● Recorded data
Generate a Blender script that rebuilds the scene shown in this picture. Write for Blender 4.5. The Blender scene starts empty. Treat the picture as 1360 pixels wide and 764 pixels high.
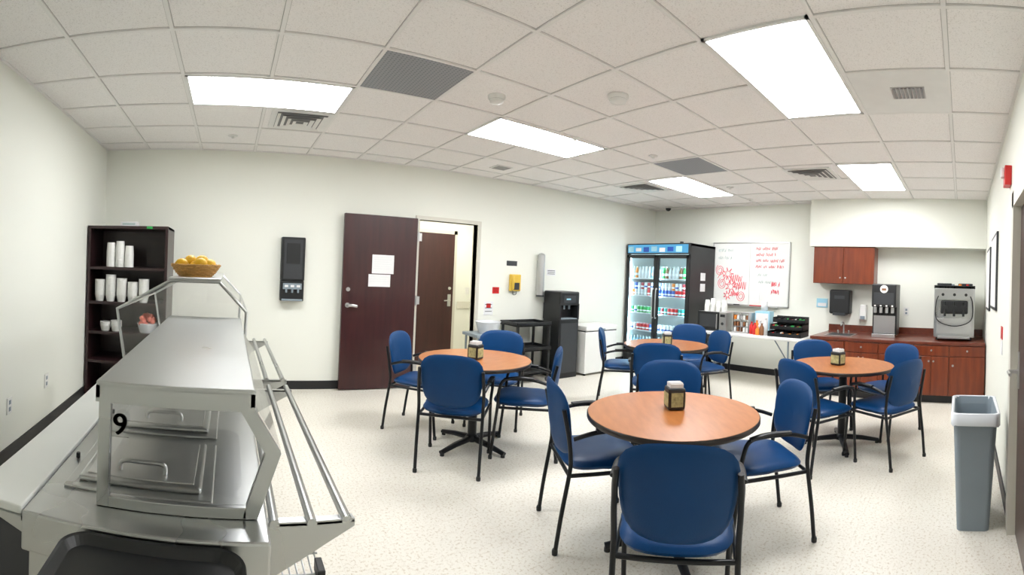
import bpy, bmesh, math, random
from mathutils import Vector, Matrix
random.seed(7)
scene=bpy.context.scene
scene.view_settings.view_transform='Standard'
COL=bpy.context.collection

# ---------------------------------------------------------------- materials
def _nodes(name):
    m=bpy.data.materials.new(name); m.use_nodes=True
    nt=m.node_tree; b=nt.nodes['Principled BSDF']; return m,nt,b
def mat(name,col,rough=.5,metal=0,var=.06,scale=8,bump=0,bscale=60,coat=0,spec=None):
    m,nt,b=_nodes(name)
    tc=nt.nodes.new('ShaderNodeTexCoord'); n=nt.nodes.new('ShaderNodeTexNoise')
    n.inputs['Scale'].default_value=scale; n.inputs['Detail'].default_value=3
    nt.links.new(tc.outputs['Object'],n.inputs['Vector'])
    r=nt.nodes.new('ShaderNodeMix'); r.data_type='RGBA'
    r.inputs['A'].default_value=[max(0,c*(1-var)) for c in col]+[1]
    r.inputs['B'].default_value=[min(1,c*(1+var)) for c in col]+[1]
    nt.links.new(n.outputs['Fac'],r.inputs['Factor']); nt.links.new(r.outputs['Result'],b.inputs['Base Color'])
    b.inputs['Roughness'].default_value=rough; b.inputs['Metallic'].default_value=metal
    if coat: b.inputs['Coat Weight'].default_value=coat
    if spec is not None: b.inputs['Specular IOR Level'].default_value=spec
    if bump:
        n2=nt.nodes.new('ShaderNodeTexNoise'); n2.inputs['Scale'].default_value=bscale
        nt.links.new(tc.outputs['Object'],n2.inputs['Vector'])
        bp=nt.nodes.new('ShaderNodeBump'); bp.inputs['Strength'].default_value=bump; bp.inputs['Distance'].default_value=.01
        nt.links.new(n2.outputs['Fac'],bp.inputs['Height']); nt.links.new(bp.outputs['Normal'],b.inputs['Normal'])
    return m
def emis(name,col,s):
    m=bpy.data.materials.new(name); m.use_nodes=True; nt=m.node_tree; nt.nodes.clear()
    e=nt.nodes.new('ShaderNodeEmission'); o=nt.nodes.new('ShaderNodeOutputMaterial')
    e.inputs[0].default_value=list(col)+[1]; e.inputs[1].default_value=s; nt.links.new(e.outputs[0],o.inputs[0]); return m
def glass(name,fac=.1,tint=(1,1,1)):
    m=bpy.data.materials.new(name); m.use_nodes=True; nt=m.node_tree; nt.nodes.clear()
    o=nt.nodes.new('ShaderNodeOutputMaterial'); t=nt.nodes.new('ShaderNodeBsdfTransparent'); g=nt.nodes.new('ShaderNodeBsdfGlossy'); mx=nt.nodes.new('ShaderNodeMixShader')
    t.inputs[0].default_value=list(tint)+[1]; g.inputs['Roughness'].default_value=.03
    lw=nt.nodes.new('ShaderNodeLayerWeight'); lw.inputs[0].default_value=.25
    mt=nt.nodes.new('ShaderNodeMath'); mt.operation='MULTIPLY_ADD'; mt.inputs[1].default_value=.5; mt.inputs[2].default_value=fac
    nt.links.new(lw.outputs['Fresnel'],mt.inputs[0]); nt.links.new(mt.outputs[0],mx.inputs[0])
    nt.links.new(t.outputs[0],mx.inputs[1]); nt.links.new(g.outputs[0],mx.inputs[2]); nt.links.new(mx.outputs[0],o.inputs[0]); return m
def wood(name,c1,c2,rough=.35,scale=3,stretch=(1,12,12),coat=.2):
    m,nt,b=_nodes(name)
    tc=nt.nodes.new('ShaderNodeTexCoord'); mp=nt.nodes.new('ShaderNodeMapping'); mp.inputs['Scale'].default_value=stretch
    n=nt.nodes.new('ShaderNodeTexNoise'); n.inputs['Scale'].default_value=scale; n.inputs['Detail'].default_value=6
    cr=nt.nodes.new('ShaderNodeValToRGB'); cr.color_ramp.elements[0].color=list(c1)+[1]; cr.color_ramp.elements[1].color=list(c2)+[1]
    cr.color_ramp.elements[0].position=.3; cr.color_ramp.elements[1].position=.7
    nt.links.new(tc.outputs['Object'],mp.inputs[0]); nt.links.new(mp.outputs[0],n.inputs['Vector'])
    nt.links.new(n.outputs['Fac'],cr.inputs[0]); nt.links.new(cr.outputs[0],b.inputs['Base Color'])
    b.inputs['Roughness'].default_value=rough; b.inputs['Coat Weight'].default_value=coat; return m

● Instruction
Every line containing the string "scene" must be listed.

● Written reply
Generate a Blender script that rebuilds the scene shown in this picture. Write for Blender 4.5. The Blender scene starts empty. Treat the picture as 1360 pixels wide and 764 pixels high.
scene=bpy.context.scene
scene.view_settings.view_transform='Standard'